Benedict Cumberbatch Picks Up Golden Eye Award at Zurich Film Festival

Benedict Cumberbatch Picks Up Golden Eye Award at Zurich Film Festival


Benedict Cumberbatch received Zurich Film Festival’s Golden Eye Award on Monday.

“He’s one of the most versatile and charismatic actors of today’s cinema,” said festival director Christian Jungen. 

“I like the idea of continuing, not retiring,” said “overwhelmed” Cumberbatch, accepting the prize and thanking his family and those who “dared to take a chance on him.” “It’s a huge privilege to be able to do that, tell stories that are important to you. You are about to see one of the results of that.”

The two-time Academy Award nominee – for “The Imitation Game” and “The Power of the Dog” – also moved the Zurich audience with “The Thing With Feathers.”

Written and directed by Dylan Southern, and inspired by Max Porter’s book “Grief Is the Thing With Feathers,” it sees Cumberbatch as a grieving father, raising two sons alone after the loss of his wife.

In a previous interview with Variety, the actor praised the film for “shining a light on male grief.”

“You have a man facing up to his limitations as he deals with the pressure of work, life, raising kids, all while his sense of self is just brutalized by grief. There were a great many challenges there. And I love a challenge.”

In Zurich, he added: “If we lean into male emotion, grief, family, that’s a good thing for culture – especially in this day and age.”

Later, he added: “There are a lot of children who didn’t have enough love that are running the world today. And that creates anger.” 

Post “Sherlock” – the mere mention of which saw the audience erupting in spontaneous applause –  Cumberbatch won raves for “Tinker Tailor Soldier Spy,” “12 Years a Slave” and “Patrick Melrose” – he also voiced Smaug in “The Hobbit.” “It was like being a kid, ignoring the fact that others are watching.” Marvel also came calling, offering him the part of “Doctor Strange.”

“It was pretty exciting and then I did a deep dive into the comics. I went: ‘This guy is pretty misogynistic. He needs a makeover!’ This idea of bringing true spirituality into tentpole franchise. Everyone has the potential to be a healer, heal other and ourselves, I thought it was pretty inspiring. And he’s pretty fucking cool, too.”

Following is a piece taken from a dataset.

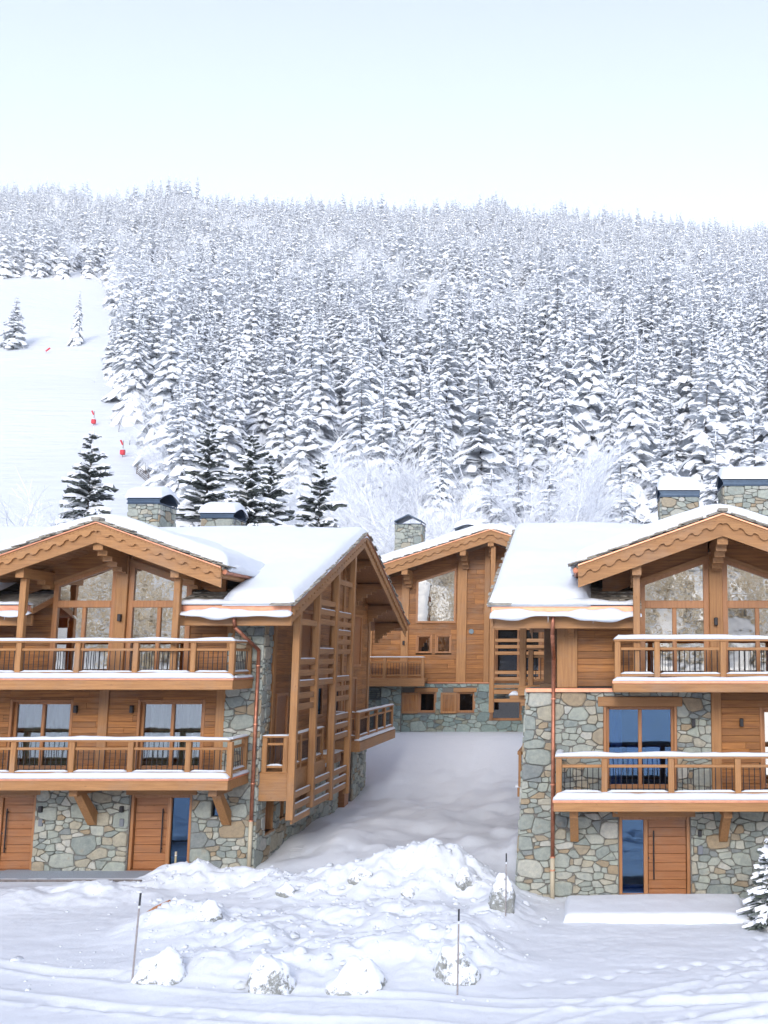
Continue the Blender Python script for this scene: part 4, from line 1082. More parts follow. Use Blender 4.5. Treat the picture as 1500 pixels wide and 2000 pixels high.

He also loved the “bodily transformation of getting into superhero form.” “To play in that big sandpit and this idea that you can be loose and free with the script like that – [it takes] the balls to do that. It was something I learned watching Downey and Tom Holland. ‘I can have some fun and play.’”

Reflecting on his high-profile collars, he noted: “[I was] lucky enough to be working as an actor, but at this level? Very, very lucky,” he said, recalling his first experiences with such A-list directors as Spielberg in “War Horse.”

“You step in and you don’t know what the ride is going to be. I didn’t have expectations – just wanted to have my experience with them. To be on the first day of a Spielberg film with a field of horses charging at my command, with him going ‘action!,’ I thought: ‘This is the movies, baby.’”

Cumberbatch produced “The Thing With Feathers” through his SunnyMarch production company, alongside Andrea Cornwell, Leah Clarke and Adam Ackland.

“The stuff that’s really exciting when you are in the room at its inception and then again at the end, with the audience. Like today. We’ve got some new things cooking,” he teased, underlining the importance of supporting first-time filmmakers – and putting women “front and center.”

He also apologized to the audience. 

“I had three hours of sleep. I blame Noel and Liam Gallagher for being brilliant,” he said, fresh off seeing Oasis.